Jim Powell Stresses Island Roots in Campaign for Legislative Seat


Jim Powell of West Tisbury, the Republican candidate for the Cape and Islands state representative seat, is emphasizing the value of his connection to the Vineyard.

"We need a new, fresh, effective, results-oriented representative who really knows what it's like to work and survive on the Island," said Mr. Powell, 46, who ran unsuccessfully against the incumbent, Eric T. Turkington, in 2004.

Mr. Powell, a teacher at the Martha's Vineyard Regional High School, a farmer and an innkeeper, said the Islands already loom large in the district, accounting for more than 60 per cent of its population and 90 per cent of its land area.


He said 28 years have passed since an Islander represented the Vineyard, and that the time has come for an Islander to again fill the shoes. Mr. Powell traces his Vineyard lineage through the Mayhews to 1642, and counts 20 state legislators among his ancestors.

His campaigning has included personal appearances across both the Vineyard and Nantucket. On the Vineyard, he has widely distributed signs that call on residents to "vote for an Islander."

Education is a key issue for Mr. Powell. "As a teacher and an Islander, I really understand what our schools need," he said. "I understand budgets and how to lobby for funds."

In 2003, he said, he worked with other Vineyard leaders to successfully restore funding that otherwise would have led to more than 20 layoffs in the Island's schools.

He also is emphasizing the importance of water quality and the health of shellfish in district towns, stressing "how important that link is in preserving our Island way of life."

Renewable energy is another important issue for the candidate. While Mr. Powell said he favors the Cape Wind project, he favors siting the proposed wind farm either east of Nantucket or at the Massachusetts Military Reservation. He said bickering over the current proposed site, at Horseshoe Shoal in Nantucket Sound, is depriving the region of the wind farm's energy benefits.

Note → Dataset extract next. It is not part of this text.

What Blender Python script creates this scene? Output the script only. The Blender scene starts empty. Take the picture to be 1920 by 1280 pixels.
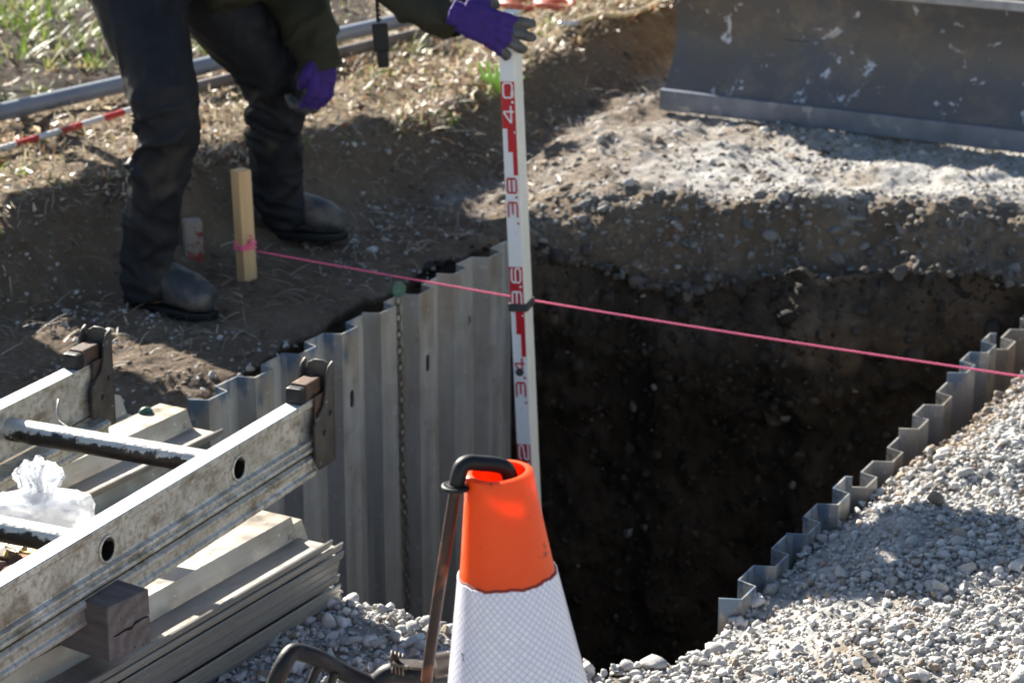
import bpy, bmesh, math, random
import numpy as np
from mathutils import Vector, Matrix, Euler

R = math.radians
S = bpy.context.scene
C = S.collection
rnd = random.Random(7)
rng = np.random.default_rng(11)

# ------------------------------------------------------------------ camera
FPX, PITCH, CH = 4650.0, R(17.5), 1.6
cam = bpy.data.cameras.new('camera')
cam.sensor_width = 36.0
cam.lens = 36.0 * FPX / 1920
cam.clip_start, cam.clip_end = 0.05, 2000
cam.dof.use_dof = True
cam.dof.focus_distance = 3.35
cam.dof.aperture_fstop = 10.0
camo = bpy.data.objects.new('camera', cam); C.objects.link(camo)
camo.location = (0, 0, CH)
camo.rotation_euler = (R(90) - PITCH, 0, 0)
S.camera = camo

# ------------------------------------------------------------------ world + sun
SUN_EL = R(29.5)
SDX, SDY = -0.566, 0.824            # horizontal direction towards the sun
w = bpy.data.worlds.new('World'); S.world = w; w.use_nodes = True
nt = w.node_tree
bg = nt.nodes['Background']
sky = nt.nodes.new('ShaderNodeTexSky'); sky.sky_type = 'NISHITA'; sky.sun_disc = False
sky.sun_elevation = SUN_EL
sky.sun_rotation = math.atan2(SDX, SDY)
sky.air_density = 1.0; sky.dust_density = 0.6; sky.ozone_density = 1.0
nt.links.new(sky.outputs[0], bg.inputs[0]); bg.inputs[1].default_value = 0.05
sl = bpy.data.lights.new('sun', 'SUN'); sl.energy = 5.0; sl.angle = R(0.5); sl.color = (1.0, 0.94, 0.84)
so = bpy.data.objects.new('sun', sl); C.objects.link(so)
sdir = Vector((SDX * math.cos(SUN_EL), SDY * math.cos(SUN_EL), math.sin(SUN_EL)))
so.rotation_euler = sdir.to_track_quat('Z', 'Y').to_euler()
so.location = sdir * 20
S.view_settings.view_transform = 'Standard'; S.view_settings.look = 'None'
S.view_settings.gamma = 1.0
S.view_settings.exposure = 1.72
S.render.engine = 'CYCLES'
S.cycles.use_denoising = True
S.cycles.max_bounces = 6
S.cycles.transparent_max_bounces = 8

# ------------------------------------------------------------------ pixel helpers (photo 1920x1280 pixels -> world point)
def ray(px, py):
    a = (px - 960) / FPX; b = -(py - 640) / FPX
    cp, sp = math.cos(PITCH), math.sin(PITCH)
    return Vector((a, cp + b * sp, -sp + b * cp))
def at(px, py, z):
    d = ray(px, py); t = (z - CH) / d.z
    return Vector((d.x * t, d.y * t, z))
def atY(px, py, Y):
    d = ray(px, py); t = Y / d.y
    return Vector((d.x * t, Y, CH + d.z * t))
def psize(n, Y, z):                      # n photo pixels at that place, in metres
    return n * (Y * math.cos(PITCH) + (CH - z) * math.sin(PITCH)) / FPX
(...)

Mr. Powell said he also backs land-based wind projects on a smaller scale, including in his own town of West Tisbury.

Taking the longer view, he wants to help the Cape and Islands district become a leader in wind-farm technology, which he said could generate good jobs while also cutting down on pollution generated by fossil fuels.

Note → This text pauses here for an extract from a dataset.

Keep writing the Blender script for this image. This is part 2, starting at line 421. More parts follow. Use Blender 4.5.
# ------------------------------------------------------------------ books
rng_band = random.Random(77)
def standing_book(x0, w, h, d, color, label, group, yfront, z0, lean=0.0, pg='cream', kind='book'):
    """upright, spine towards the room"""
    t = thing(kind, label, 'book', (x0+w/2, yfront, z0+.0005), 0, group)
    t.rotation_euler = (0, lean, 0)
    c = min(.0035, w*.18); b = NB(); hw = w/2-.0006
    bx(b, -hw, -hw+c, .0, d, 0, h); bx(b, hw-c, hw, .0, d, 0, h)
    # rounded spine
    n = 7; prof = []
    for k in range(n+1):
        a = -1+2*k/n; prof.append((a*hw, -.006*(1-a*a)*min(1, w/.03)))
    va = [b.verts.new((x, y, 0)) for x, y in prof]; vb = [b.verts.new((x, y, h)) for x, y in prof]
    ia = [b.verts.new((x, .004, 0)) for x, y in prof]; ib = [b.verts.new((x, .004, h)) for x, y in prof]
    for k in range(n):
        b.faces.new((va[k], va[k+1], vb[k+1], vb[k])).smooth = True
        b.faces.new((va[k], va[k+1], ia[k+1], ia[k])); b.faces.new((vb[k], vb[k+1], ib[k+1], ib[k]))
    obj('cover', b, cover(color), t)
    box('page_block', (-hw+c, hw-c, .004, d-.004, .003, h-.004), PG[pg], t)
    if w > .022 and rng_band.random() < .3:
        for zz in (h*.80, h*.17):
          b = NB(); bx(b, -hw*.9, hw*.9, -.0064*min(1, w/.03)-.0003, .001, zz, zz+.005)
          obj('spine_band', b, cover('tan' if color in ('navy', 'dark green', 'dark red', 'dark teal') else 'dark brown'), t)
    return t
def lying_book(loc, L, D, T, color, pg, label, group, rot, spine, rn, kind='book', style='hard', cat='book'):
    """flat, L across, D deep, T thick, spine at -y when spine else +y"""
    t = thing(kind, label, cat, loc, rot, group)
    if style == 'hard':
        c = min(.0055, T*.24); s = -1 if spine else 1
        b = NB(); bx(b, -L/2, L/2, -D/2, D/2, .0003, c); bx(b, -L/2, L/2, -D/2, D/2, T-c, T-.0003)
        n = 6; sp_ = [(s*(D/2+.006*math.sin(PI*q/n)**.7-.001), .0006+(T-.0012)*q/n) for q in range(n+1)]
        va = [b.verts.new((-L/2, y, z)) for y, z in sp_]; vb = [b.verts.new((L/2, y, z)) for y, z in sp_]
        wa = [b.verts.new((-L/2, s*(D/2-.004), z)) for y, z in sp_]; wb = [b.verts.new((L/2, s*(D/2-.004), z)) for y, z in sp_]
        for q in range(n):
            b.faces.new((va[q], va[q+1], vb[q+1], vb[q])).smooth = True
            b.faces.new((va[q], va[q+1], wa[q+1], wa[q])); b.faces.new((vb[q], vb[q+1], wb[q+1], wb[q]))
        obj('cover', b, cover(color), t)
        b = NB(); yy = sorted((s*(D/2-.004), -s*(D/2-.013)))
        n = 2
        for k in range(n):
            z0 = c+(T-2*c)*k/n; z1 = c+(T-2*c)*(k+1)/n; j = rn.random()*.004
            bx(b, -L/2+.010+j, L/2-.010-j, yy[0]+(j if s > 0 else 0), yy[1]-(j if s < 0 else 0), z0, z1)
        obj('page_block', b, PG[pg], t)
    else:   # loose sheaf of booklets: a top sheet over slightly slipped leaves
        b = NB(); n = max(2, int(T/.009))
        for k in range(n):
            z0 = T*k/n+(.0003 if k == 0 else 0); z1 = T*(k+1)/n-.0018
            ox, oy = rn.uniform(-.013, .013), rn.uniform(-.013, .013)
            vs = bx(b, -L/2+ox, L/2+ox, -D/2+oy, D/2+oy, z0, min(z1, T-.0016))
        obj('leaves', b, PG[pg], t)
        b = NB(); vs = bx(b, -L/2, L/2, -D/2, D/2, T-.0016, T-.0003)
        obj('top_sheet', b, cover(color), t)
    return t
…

Mr. Powell also has honed in on the issue of rising home insurance premiums in coastal areas such as the Cape and Islands. As a member of the Martha's Vineyard Commission and as its liaison to the state coastal zone management program, he said he has learned that coastal towns can take steps to pursue discounts on premiums that their residents otherwise would pay. He said he would work with district towns to pursue discounts.

Mr. Powell supports the proposed charter study committee for county government in Dukes County. He said the reforms of the initial charter, reached a decade ago, did not take effect as they should have. The fallout, he said, has included the continuing existence of an unsafe jail and $600,000 in costs related to a legal battle between the county commission and the Martha's Vineyard airport commission. He said he would like to see some county services expanded and some diminished, but when asked for specifics didn't provide any.

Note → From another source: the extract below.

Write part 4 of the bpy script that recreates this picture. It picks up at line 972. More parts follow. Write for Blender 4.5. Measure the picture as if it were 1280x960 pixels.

He sees the lack of affordable housing as another key issue, one that extends even to Cuttyhunk on the Elizabeth Islands. Asked about the proposed Martha's Vineyard Housing Bank, which would be funded on a tax on real estate transactions, Mr. Powell said he would favor a bill that would provide tax incentives through property tax abatements for prospective homeowners.

Mr. Powell also wants to reintroduce commuter rail from Boston to Buzzards Bay, which he said would give residents in the Falmouth section of the district better access to better jobs, and help the economy of the district.